Task objective:
Leaving out the pictures, retype all the material exactly.

◇ ◇ ◇

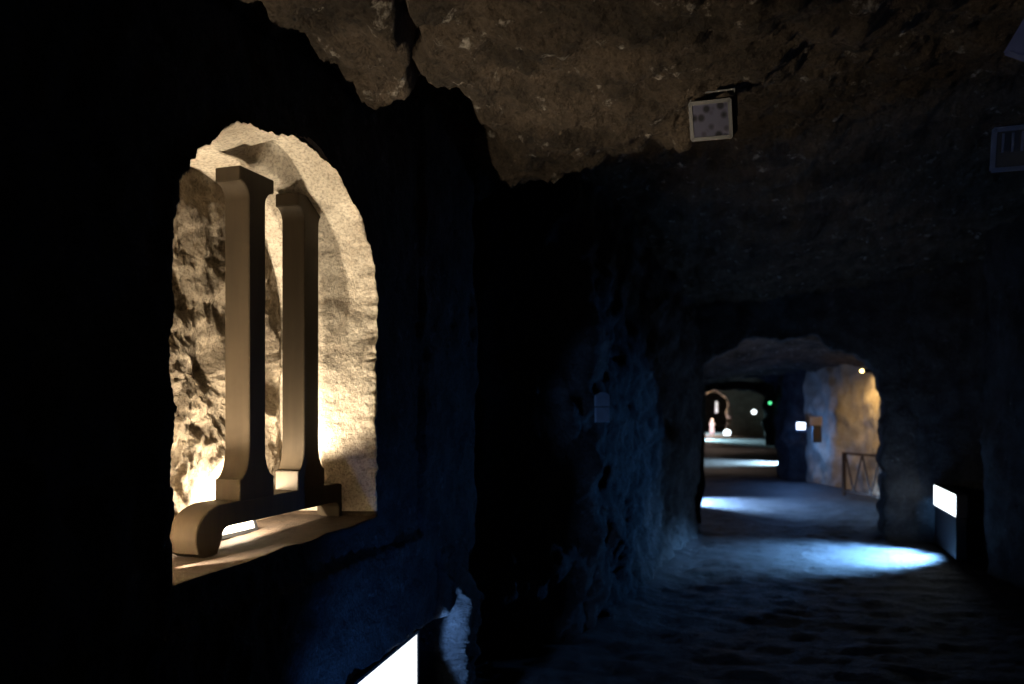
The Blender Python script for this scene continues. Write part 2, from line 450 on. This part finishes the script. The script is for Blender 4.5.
sc = empty('sculpture', (0, 0, 0))
tag(sc, 'two tall wooden I-shaped pillars joined on one rail, standing in the lit arched niche', 'sculpture')
RT = -.315      # rail top
def post(yc, ws, wf): return i_post(yc, ws, wf, RT - .005, .80, .075, .048, .055, .10)
extrude_outline('pillar', post(2.205, .044, .093), sc)
extrude_outline('pillar', post(2.534, .048, .090), sc)
# rail with feet that curl down
yl, yr, zb = 1.905, 2.800, SILL - .002
rb = RT - .075
pts = [(yl + .125, RT), (yr - .085, RT)]
pts += arc(yr - .085, RT - .08, .085, .08, 90, 0, 8)[1:]
pts += [(yr + .002, zb + .05), (yr - .012, zb + .012), (yr - .03, zb), (yr - .058, zb), (yr - .072, zb + .03)]
pts += arc(yr - .105, rb - .03, .035, .03, 0, 90, 5)
pts += arc(yl + .155, rb - .03, .035, .03, 90, 180, 5)
pts += [(yl + .112, zb + .03), (yl + .095, zb), (yl + .035, zb), (yl + .01, zb + .015), (yl, zb + .05)]
pts += arc(yl + .125, RT - .09, .125, .09, 180, 90, 8)[:-1]
extrude_outline('rail', pts[::-1], sc, x0=SX0 + .002, x1=SX1 - .004)

# ------------------------------------------------------------------ luminaires
def flood(name, w, h, d, glass, housing='black', label='', cat='floodlight', fins=True, foot=True, spots=False):
    """floodlight whose glass faces local +X; origin at the centre of the glass"""
    t = empty(name, (0, 0, 0)); tag(t, label, cat)
    bm = bmesh.new(); box_bm(bm, (-d / 2 - .004, 0, 0), (d, w, h)); bm_obj('housing', bm, M[housing], t, bevel=min(d, w, h) * .12)
    bm = bmesh.new()
    for sy, sz, a, b in ((0, h / 2, w, .012), (0, -h / 2, w, .012), (w / 2, 0, .012, h), (-w / 2, 0, .012, h)):
        box_bm(bm, (-.002, sy * .985, sz * .985), (.016, a + .002, b + .002))
    bm_obj('rim', bm, M[housing], t)
    bm = bmesh.new(); box_bm(bm, (0, 0, 0), (.006, w * .96, h * .96)); bm_obj('lamp_glass', bm, M[glass], t)
    if fins:
        bm = bmesh.new(); n = 8
        for k in range(n): box_bm(bm, (-d - .014, -w * .42 + w * .84 * k / (n - 1), 0), (.03, .005, h * .8))
        bm_obj('cooling_fins', bm, M[housing], t)
    if foot:
        bm = bmesh.new()
        for s in (-1, 1): box_bm(bm, (-d * .5, s * (w / 2 + .010), -h * .3), (.025, .006, h * .7))
        box_bm(bm, (-d * .5, 0, -h * .65), (.03, w + .026, .008)); bm_obj('bracket', bm, M[housing], t)
    return t

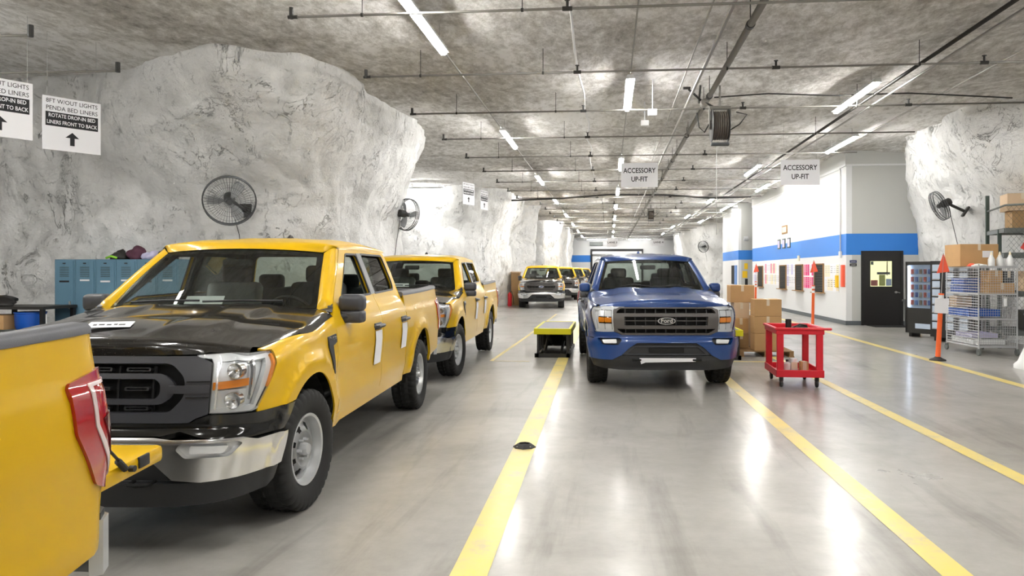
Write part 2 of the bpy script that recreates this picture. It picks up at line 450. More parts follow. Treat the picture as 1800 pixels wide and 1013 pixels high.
def wheel_meshes():
    # tyre, lathed about X; outer face towards +X
    prof = [(.235, -.105), (.262, -.125), (.31, -.138), (.355, -.140), (.385, -.132), (.400, -.118), (.405, -.10), (.407, -.06), (.408, -.058), (.408, -.022), (.408, -.018), (.408, .018), (.408, .022), (.408, .058), (.407, .06), (.405, .10), (.400, .118), (.385, .132), (.355, .140), (.31, .138), (.262, .125), (.235, .105)]
    bm = BM(); n = 216; rings = []
    for k in range(n):
        a = 2*PI*k/n; ring = []
        for j, (r, h) in enumerate(prof):
            ph = k % 6; row = j
            if r > .38:
                if abs(h) > .075: d = .011 if ph in (0, 1) else 0
                else: d = .010 if (k+int(h*90)) % 6 in (3, 4) else 0
                if .057 < abs(h) < .07: d = .012
                if abs(h) < .021 and abs(h) > .017: d = .008
                r -= d
            ring.append(bm.verts.new((h, r*math.cos(a), r*math.sin(a))))
        rings.append(ring)
    for k in range(n):
        A, B = rings[k], rings[(k+1) % n]
        for j in range(len(prof)-1): bm.faces.new((A[j], A[j+1], B[j+1], B[j]))
    t = obj('tire', bm, 'rubber', None, angle=35); tm = t.data; bpy.data.objects.remove(t)
    # steel rim: dish with oval windows
    bm = BM(); n = 96
    def disc(r): return .055+.035*ss(.19, .12, r)-.02*ss(.12, .08, r)
    rs = [.05, .075, .10, .118, .132, .150, .168, .182, .196, .21]
    rings = [[bm.verts.new((disc(r), r*math.cos(2*PI*k/n), r*math.sin(2*PI*k/n))) for k in range(n)] for r in rs]
    for i in range(len(rs)-1):
        for k in range(n):
            if rs[i] >= .132 and rs[i+1] <= .182+1e-6 and 3 <= k % 12 <= 8 and not (k % 12 in (3, 8) and (rs[i] < .14 or rs[i+1] > .175)): continue
            bm.faces.new((rings[i][k], rings[i+1][k], rings[i+1][(k+1) % n], rings[i][(k+1) % n]))
    bm.faces.new(rings[0])
    g = bmesh.ops.solidify(bm, geom=bm.faces[:], thickness=.012)
    lathe(bm, [(.205, .05), (.214, .075), (.222, .112), (.240, .116), (.243, .104), (.232, .09), (.222, -.10), (.205, -.08)], 'X', n=64, closed=True)
    lathe(bm, [(.001, .125), (.035, .122), (.042, .10), (.044, .06)], 'X', n=24)
    for k in range(6):
        a = 2*PI*k/6; lathe(bm, [(.0005, .102), (.010, .10), (.011, .07)], 'X', c=(0, .068*math.cos(a), .068*math.sin(a)), n=8)
    t = obj('rim', bm, 'silver', None, angle=35); rm = t.data; bpy.data.objects.remove(t)
    bm = BM(); lathe(bm, [(.001, .02), (.19, .02), (.19, -.02), (.001, -.02)], 'X', n=32)
    t = obj('brake_disc', bm, 'pipe_dark', None, angle=35); dm = t.data; bpy.data.objects.remove(t)
    return tm, rm, dm
WM = wheel_meshes()
def rounded(bm, c, s, bev): box(bm, c, s, bev, seg=3)

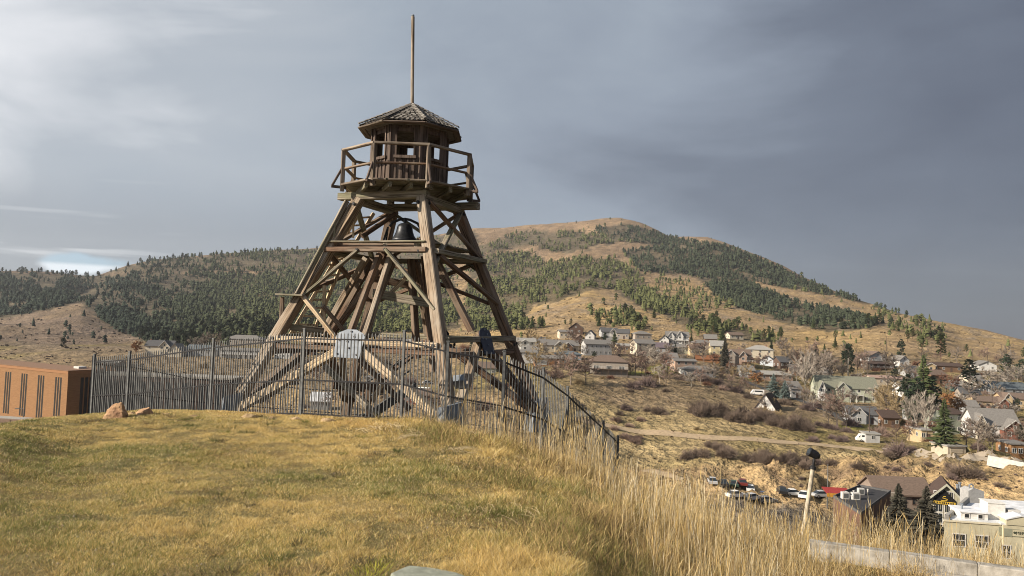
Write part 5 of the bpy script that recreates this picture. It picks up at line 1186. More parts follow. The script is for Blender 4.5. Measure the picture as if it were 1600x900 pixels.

◇ ◇ ◇

Answer below:
The Blender Python script for this scene continues. Write part 2, from line 450 on. This part finishes the script. The script is for Blender 4.5.
sc = empty('sculpture', (0, 0, 0))
tag(sc, 'two tall wooden I-shaped pillars joined on one rail, standing in the lit arched niche', 'sculpture')
RT = -.315      # rail top
def post(yc, ws, wf): return i_post(yc, ws, wf, RT - .005, .80, .075, .048, .055, .10)
extrude_outline('pillar', post(2.205, .044, .093), sc)
extrude_outline('pillar', post(2.534, .048, .090), sc)
# rail with feet that curl down
yl, yr, zb = 1.905, 2.800, SILL - .002
rb = RT - .075
pts = [(yl + .125, RT), (yr - .085, RT)]
pts += arc(yr - .085, RT - .08, .085, .08, 90, 0, 8)[1:]
pts += [(yr + .002, zb + .05), (yr - .012, zb + .012), (yr - .03, zb), (yr - .058, zb), (yr - .072, zb + .03)]
pts += arc(yr - .105, rb - .03, .035, .03, 0, 90, 5)
pts += arc(yl + .155, rb - .03, .035, .03, 90, 180, 5)
pts += [(yl + .112, zb + .03), (yl + .095, zb), (yl + .035, zb), (yl + .01, zb + .015), (yl, zb + .05)]
pts += arc(yl + .125, RT - .09, .125, .09, 180, 90, 8)[:-1]
extrude_outline('rail', pts[::-1], sc, x0=SX0 + .002, x1=SX1 - .004)

# ------------------------------------------------------------------ luminaires
def flood(name, w, h, d, glass, housing='black', label='', cat='floodlight', fins=True, foot=True, spots=False):
    """floodlight whose glass faces local +X; origin at the centre of the glass"""
    t = empty(name, (0, 0, 0)); tag(t, label, cat)
    bm = bmesh.new(); box_bm(bm, (-d / 2 - .004, 0, 0), (d, w, h)); bm_obj('housing', bm, M[housing], t, bevel=min(d, w, h) * .12)
    bm = bmesh.new()
    for sy, sz, a, b in ((0, h / 2, w, .012), (0, -h / 2, w, .012), (w / 2, 0, .012, h), (-w / 2, 0, .012, h)):
        box_bm(bm, (-.002, sy * .985, sz * .985), (.016, a + .002, b + .002))
    bm_obj('rim', bm, M[housing], t)
    bm = bmesh.new(); box_bm(bm, (0, 0, 0), (.006, w * .96, h * .96)); bm_obj('lamp_glass', bm, M[glass], t)
    if fins:
        bm = bmesh.new(); n = 8
        for k in range(n): box_bm(bm, (-d - .014, -w * .42 + w * .84 * k / (n - 1), 0), (.03, .005, h * .8))
        bm_obj('cooling_fins', bm, M[housing], t)
    if foot:
        bm = bmesh.new()
        for s in (-1, 1): box_bm(bm, (-d * .5, s * (w / 2 + .010), -h * .3), (.025, .006, h * .7))
        box_bm(bm, (-d * .5, 0, -h * .65), (.03, w + .026, .008)); bm_obj('bracket', bm, M[housing], t)
    return t

Write part 2 of the bpy script that recreates this picture. It picks up at line 450. More parts follow. Treat the picture as 1800 pixels wide and 1013 pixels high.
def wheel_meshes():
    # tyre, lathed about X; outer face towards +X
    prof = [(.235, -.105), (.262, -.125), (.31, -.138), (.355, -.140), (.385, -.132), (.400, -.118), (.405, -.10), (.407, -.06), (.408, -.058), (.408, -.022), (.408, -.018), (.408, .018), (.408, .022), (.408, .058), (.407, .06), (.405, .10), (.400, .118), (.385, .132), (.355, .140), (.31, .138), (.262, .125), (.235, .105)]
    bm = BM(); n = 216; rings = []
    for k in range(n):
        a = 2*PI*k/n; ring = []
        for j, (r, h) in enumerate(prof):
            ph = k % 6; row = j
            if r > .38:
                if abs(h) > .075: d = .011 if ph in (0, 1) else 0
                else: d = .010 if (k+int(h*90)) % 6 in (3, 4) else 0
                if .057 < abs(h) < .07: d = .012
                if abs(h) < .021 and abs(h) > .017: d = .008
                r -= d
            ring.append(bm.verts.new((h, r*math.cos(a), r*math.sin(a))))
        rings.append(ring)
    for k in range(n):
        A, B = rings[k], rings[(k+1) % n]
        for j in range(len(prof)-1): bm.faces.new((A[j], A[j+1], B[j+1], B[j]))
    t = obj('tire', bm, 'rubber', None, angle=35); tm = t.data; bpy.data.objects.remove(t)
    # steel rim: dish with oval windows
    bm = BM(); n = 96
    def disc(r): return .055+.035*ss(.19, .12, r)-.02*ss(.12, .08, r)
    rs = [.05, .075, .10, .118, .132, .150, .168, .182, .196, .21]
    rings = [[bm.verts.new((disc(r), r*math.cos(2*PI*k/n), r*math.sin(2*PI*k/n))) for k in range(n)] for r in rs]
    for i in range(len(rs)-1):
        for k in range(n):
            if rs[i] >= .132 and rs[i+1] <= .182+1e-6 and 3 <= k % 12 <= 8 and not (k % 12 in (3, 8) and (rs[i] < .14 or rs[i+1] > .175)): continue
            bm.faces.new((rings[i][k], rings[i+1][k], rings[i+1][(k+1) % n], rings[i][(k+1) % n]))
    bm.faces.new(rings[0])
    g = bmesh.ops.solidify(bm, geom=bm.faces[:], thickness=.012)
    lathe(bm, [(.205, .05), (.214, .075), (.222, .112), (.240, .116), (.243, .104), (.232, .09), (.222, -.10), (.205, -.08)], 'X', n=64, closed=True)
    lathe(bm, [(.001, .125), (.035, .122), (.042, .10), (.044, .06)], 'X', n=24)
    for k in range(6):
        a = 2*PI*k/6; lathe(bm, [(.0005, .102), (.010, .10), (.011, .07)], 'X', c=(0, .068*math.cos(a), .068*math.sin(a)), n=8)
    t = obj('rim', bm, 'silver', None, angle=35); rm = t.data; bpy.data.objects.remove(t)
    bm = BM(); lathe(bm, [(.001, .02), (.19, .02), (.19, -.02), (.001, -.02)], 'X', n=32)
    t = obj('brake_disc', bm, 'pipe_dark', None, angle=35); dm = t.data; bpy.data.objects.remove(t)
    return tm, rm, dm
WM = wheel_meshes()
def rounded(bm, c, s, bev): box(bm, c, s, bev, seg=3)

Write part 5 of the bpy script that recreates this picture. It picks up at line 1186. More parts follow. The script is for Blender 4.5. Measure the picture as if it were 1600x900 pixels.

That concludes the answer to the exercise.